Nobody claimed Alex Nedeljkovic on waivers in January, and he all but saved the Hurricanes’ season when Petr Mrazek got hurt. Midseason acquisitions Cedric Paquette and Jani Hakanpaa found and filled roles quickly. If this had been an 82-game season, the Hurricanes were on pace to have six 20-goal scorers, their most since 2006-07.

There have certainly been misses. Jake Gardiner still hasn’t found his footing here, and Andrei Svechnikov certainly has the exceptional talent to score more than he has, even before we get to the infuriating offensive-zone stick penalties. Haydn Fleury and Ryan Dzingel became expendable. And there have been key injuries, to Mrazek and Teuvo Teravainen and others, that held the Hurricanes back.

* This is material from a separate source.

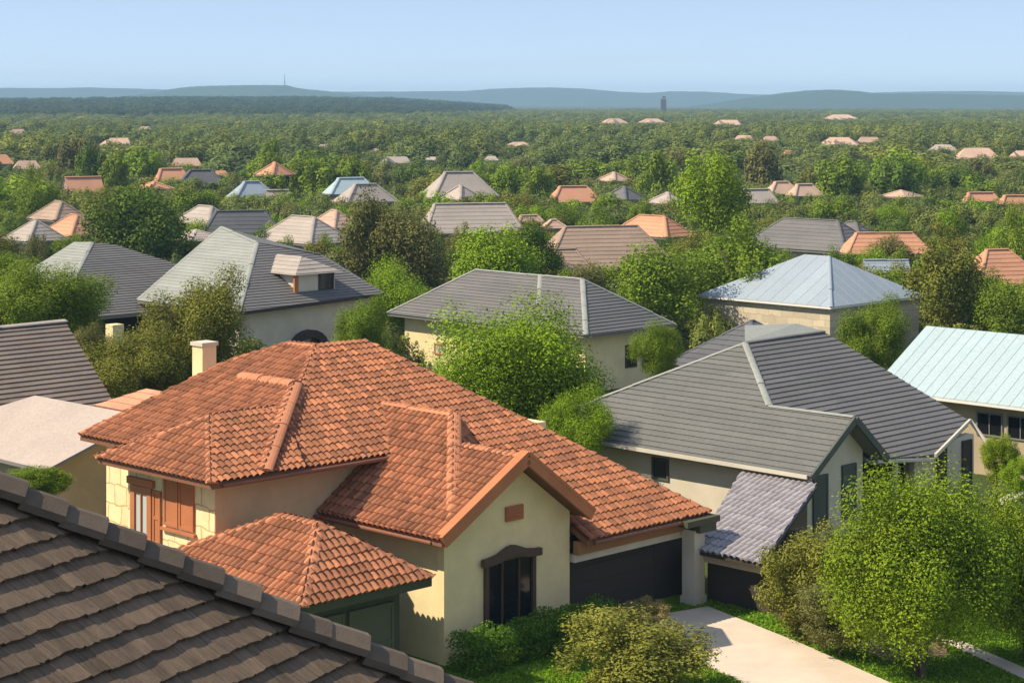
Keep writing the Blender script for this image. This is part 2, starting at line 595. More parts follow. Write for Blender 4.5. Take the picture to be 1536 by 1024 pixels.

But there wasn’t anything even close to catastrophic, unexpected or otherwise. The Hurricanes were pretty sure what they were going to get from Sebastian Aho and Dougie Hamilton, Jaccob Slavin and Brett Pesce. This team isn’t built to carry them as passengers, and they led from the front as they were expected to do.

It’s easy to sit here and take them for granted, and just as easy to take for granted how much went right for the Hurricanes that could easily have gone wrong. Perfectly promising past seasons have been derailed by less, and the Hurricanes may very well look back and say that having the No. 1 seed in this particular division, in this unusual year, made all the difference.

None of that matters now. The playoffs are a different animal, and the Hurricanes have a different set of uncertainties to manage. Still, they operate now from a foundation that’s stronger than it was in January, or last August, or the spring of 2019.

Just about everything else the Hurricanes weren’t sure about going into training camp, they are sure about heading into the playoffs.

That doesn’t guarantee anything. But it’s a pretty good place to start.